How to Become a Casino Manager in 5 Steps

Learn what education and training can prepare you for a career as a casino manager. Find out about state licensure as well as the typical duties and advancement opportunities are available in this field. See the job outlook for the gaming industry as a whole. Schools offering Hotel & Restaurant Management degrees can also be found in these popular choices.

What Is a Casino Manager?

A casino manager, also known as gaming manager, oversees the daily operations and staff within her or his facility. In this job, you may monitor the floor to make sure players aren't cheating, as well as to ensure dealers conduct games properly. You may also explain house rules to patrons, resolve disputes and distribute gifts and other bonuses to players who qualify based on playing time and betting totals. Your administrative duties include hiring, training and evaluating staff, preparing work schedules and deciding what games to offer and at what odds. You'll also decide what food and beverages to serve, and you'll set budgets and track wager amounts and revenue per game.

Step One: Obtain Gaming Employment

Casino managers typically start out in an entry-level position. You are most likely to find one at casinos in Nevada. Other opportunities are available on riverboat and racetrack casinos and at casinos on Native American reservations. At a minimum, most casinos prefer to hire entry-level workers who have a high school diploma or GED.

The U.S. Bureau of Labor Statistics (BLS) reported that approximately 178,700 people worked in the gaming services industry in 2008 ( Of these, entry-level slot key workers and gaming and sports book writers and runners accounted for about 24,400 and 16,200 jobs respectively. Employment in the industry was projected to grow 14% from 2008-2018, but competition for jobs was expected to be intense.

Step Two: Complete a Training Program

You can access training in multiple forums, depending on your interests and location. For example, almost all casinos have an in-house training program. To provide this training, some casinos partner with community colleges and 4-year schools to offer certificate programs. However, some of the largest casinos own and operate training schools.

Whichever option you choose, you'll receive an overview of basic casino operations. Your program's content may address fundamentals like surveillance and security, floor management, casino marketing, gaming regulations and customer service. Training might also prepare you for specific positions, such as slot attendant, cashier or dealer.

Step Three: Obtain a Gaming License

All gaming workers, including casino managers, need to be licensed by a state casino control board, casino commission or other regulatory agency. You will need to meet the state's age threshold for licensing. Then, you'll provide a photo ID, pay a fee and pass a background check and drug test. Some states may only grant you a license if you're a resident.

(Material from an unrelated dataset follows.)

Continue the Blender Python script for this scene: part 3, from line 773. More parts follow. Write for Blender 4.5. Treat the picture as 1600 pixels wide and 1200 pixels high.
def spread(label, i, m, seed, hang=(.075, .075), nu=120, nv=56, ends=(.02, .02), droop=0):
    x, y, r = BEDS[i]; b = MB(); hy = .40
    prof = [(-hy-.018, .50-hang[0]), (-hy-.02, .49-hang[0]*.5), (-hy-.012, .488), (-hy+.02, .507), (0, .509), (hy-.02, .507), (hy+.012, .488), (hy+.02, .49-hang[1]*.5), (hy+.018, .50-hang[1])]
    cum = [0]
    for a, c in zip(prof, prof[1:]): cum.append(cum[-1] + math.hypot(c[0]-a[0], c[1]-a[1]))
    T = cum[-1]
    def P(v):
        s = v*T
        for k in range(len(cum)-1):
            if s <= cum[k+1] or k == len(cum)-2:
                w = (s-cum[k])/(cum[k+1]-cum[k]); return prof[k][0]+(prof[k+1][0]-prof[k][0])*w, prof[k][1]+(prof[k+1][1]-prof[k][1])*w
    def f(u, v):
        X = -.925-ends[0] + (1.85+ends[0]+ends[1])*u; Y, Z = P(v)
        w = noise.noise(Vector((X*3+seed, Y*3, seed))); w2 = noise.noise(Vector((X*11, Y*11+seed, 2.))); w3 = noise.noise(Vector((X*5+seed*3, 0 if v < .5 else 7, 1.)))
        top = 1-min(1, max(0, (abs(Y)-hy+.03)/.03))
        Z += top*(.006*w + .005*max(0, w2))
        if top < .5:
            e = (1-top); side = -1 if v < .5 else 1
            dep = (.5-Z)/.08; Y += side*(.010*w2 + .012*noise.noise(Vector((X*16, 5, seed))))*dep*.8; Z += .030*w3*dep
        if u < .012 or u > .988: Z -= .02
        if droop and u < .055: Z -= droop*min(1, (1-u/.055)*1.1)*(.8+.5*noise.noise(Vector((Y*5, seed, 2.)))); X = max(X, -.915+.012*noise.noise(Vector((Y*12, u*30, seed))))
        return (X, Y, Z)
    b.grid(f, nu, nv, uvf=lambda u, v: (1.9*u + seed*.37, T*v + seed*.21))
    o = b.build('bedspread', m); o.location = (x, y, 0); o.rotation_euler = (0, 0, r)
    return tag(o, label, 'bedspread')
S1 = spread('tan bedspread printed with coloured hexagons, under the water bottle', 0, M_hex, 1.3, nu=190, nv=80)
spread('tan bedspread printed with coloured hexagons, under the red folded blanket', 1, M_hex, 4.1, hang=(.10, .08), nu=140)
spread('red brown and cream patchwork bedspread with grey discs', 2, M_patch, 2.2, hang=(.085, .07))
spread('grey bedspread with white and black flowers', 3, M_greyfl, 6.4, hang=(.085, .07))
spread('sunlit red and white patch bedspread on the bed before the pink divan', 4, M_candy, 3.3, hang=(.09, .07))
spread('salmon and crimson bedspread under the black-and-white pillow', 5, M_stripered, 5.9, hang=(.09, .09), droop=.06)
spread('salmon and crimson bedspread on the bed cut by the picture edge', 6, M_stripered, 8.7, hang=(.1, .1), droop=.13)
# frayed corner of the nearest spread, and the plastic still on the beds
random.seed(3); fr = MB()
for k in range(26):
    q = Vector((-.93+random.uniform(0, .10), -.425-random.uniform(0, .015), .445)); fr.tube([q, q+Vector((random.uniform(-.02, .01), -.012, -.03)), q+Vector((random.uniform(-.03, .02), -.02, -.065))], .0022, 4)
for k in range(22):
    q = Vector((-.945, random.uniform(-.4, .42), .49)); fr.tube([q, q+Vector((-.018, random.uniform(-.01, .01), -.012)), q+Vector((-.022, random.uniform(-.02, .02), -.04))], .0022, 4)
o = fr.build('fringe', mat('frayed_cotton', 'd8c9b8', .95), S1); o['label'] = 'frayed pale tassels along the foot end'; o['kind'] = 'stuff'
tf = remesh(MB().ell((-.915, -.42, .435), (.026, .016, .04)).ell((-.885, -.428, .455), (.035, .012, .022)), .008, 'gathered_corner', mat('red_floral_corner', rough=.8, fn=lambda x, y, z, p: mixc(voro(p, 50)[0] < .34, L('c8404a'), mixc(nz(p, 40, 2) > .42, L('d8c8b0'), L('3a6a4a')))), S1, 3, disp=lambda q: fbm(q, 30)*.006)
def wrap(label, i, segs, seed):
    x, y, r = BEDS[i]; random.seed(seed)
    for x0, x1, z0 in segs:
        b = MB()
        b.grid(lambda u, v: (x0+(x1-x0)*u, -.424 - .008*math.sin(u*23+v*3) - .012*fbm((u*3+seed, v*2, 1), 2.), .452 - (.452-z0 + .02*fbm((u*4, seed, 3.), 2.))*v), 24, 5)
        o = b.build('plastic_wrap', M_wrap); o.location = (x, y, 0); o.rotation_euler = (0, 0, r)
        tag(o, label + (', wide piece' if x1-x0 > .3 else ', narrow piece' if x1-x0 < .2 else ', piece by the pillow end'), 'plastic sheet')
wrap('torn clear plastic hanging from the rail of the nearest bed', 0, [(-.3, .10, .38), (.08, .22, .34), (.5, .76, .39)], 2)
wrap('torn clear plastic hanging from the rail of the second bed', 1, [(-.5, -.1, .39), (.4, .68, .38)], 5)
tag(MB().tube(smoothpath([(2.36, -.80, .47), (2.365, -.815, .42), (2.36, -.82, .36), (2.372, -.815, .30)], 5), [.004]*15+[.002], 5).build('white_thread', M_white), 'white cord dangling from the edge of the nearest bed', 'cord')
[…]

Step Four: Earn an Associate's Degree or Bachelor's Degree

An associate's degree or bachelor's degree isn't required to become a casino manager, but earning a degree can help you acquire a stronger base of casino knowledge to supplement what you learn through direct experience. Degree programs adapt general business and management concepts to the casino environment as well as explore gaming-specific subjects. Possible course topics include internal casino organization and interactions, casino accounting and human resources management. You may also study food and beverage management, public relations and the gaming industry's social and economic impact on society. Associate's degrees may be earned in two years and bachelor's degrees in four years.

Step Five: Advance Your Career

Your willingness and ability to learn new jobs will influence how far you advance. A slot attendant can rise to become a slot floor supervisor, for example; however, to move beyond that, you should become a dealer for the various table games including poker, blackjack, craps, roulette and baccarat. From there you could rise to the managerial level. Sometimes aspiring casino managers advance by changing jobs to successively larger and more popular casinos. According to the BLS, gaming dealers held 91,100 jobs, while gaming supervisors held 40,900 jobs and gaming managers held 6,200 jobs as of 2008. Employment of casino managers was expected to grow 12% between 2008-2018.